Brett Ingram was in for a surprise when she sat down on her couch after a long day of work last week. An opossum somehow found its way into her home and decided that her Christmas tree would be the perfect place to call its new home.
In a TikTok that’s received over 4.3 million views, Ingram showed a little furry opossum staring out at her from her faux snowy Christmas tree.
“I am literally freaking out right now,” she said. “I have no idea how this possum got in my house and up into my tree, and I’m trying to get it out, but it will not let me, and I just don’t know what to do. I don’t know how it got in here, I don’t leave my doors open. Somebody help!”
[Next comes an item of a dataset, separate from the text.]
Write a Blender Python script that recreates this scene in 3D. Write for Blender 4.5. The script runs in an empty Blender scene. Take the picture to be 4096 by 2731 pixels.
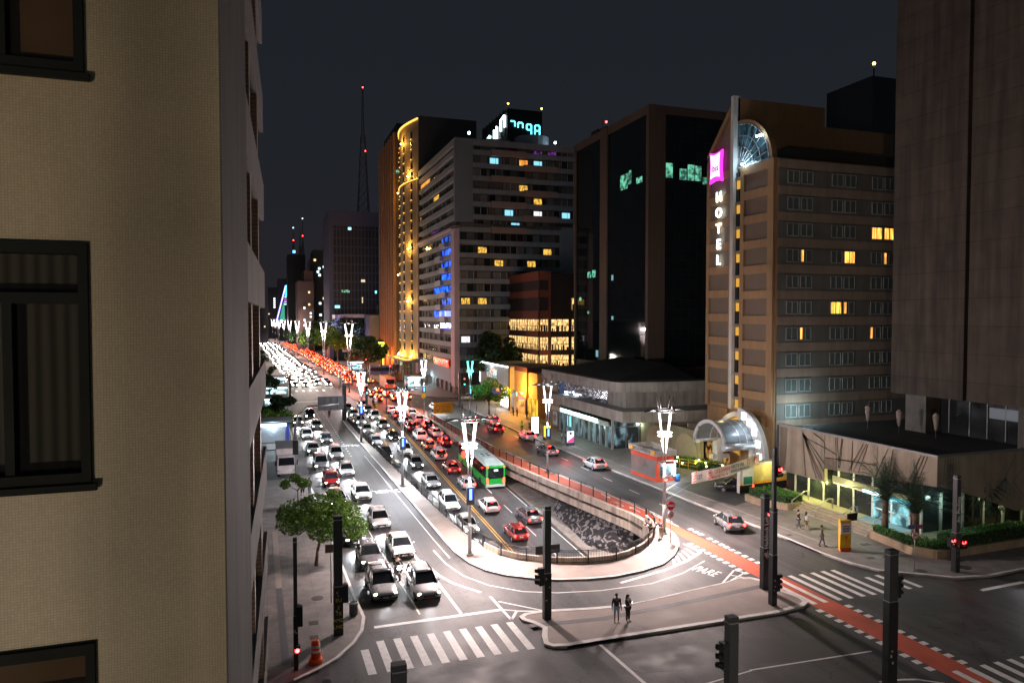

Ingram described the whole series of events in another TikTok. She explained she’d just gotten home from work and was sitting on her couch when she heard a sneeze. “I have three dogs and a cat, so figured it was one of them, but I looked over and they weren’t there. I looked down — no animals,” she said.
When the little sneeze happened again, she said, “I got up and I started looking to see if my cat was stuck behind the couch or something or sleeping in the window. But as I was looking around I see this really big, long-looking rat tail and I just kind of stop because I was in shock. I didn’t know what it was.”
Then Ingram called her boyfriend, who told her to wear rubber gloves when pulling the opossum off the tree. She had to take matters into her own hands, since Animal Control “didn’t come after hours, it’s a small town.”
“I get the gloves and I grab around his body and I start trying to pull him out of the tree,” she explained. This was harder than she thought it was going to be, since the opossum was gripping the Christmas tree, “holding on for dear life.”
After several tugging attempts and trying to lure the opossum away from the tree with food, Ingram finally tried “plucking his fingers from the branch one at a time.” Once he was detached, he “started to flop around” and dropped to the floor.
However, the chase wasn’t over. The opossum tried to flee, running under one of Ingram’s couches.
She chased him from couch to couch five times. “I thought they were slow animals but that must be a misconception because that (animal) was fast!” Ingram added.
Ingram was finally able to catch him after tackling him “like an NFL football player.” She explained that she would have kept him as a pet “if it didn’t smell so horrid.”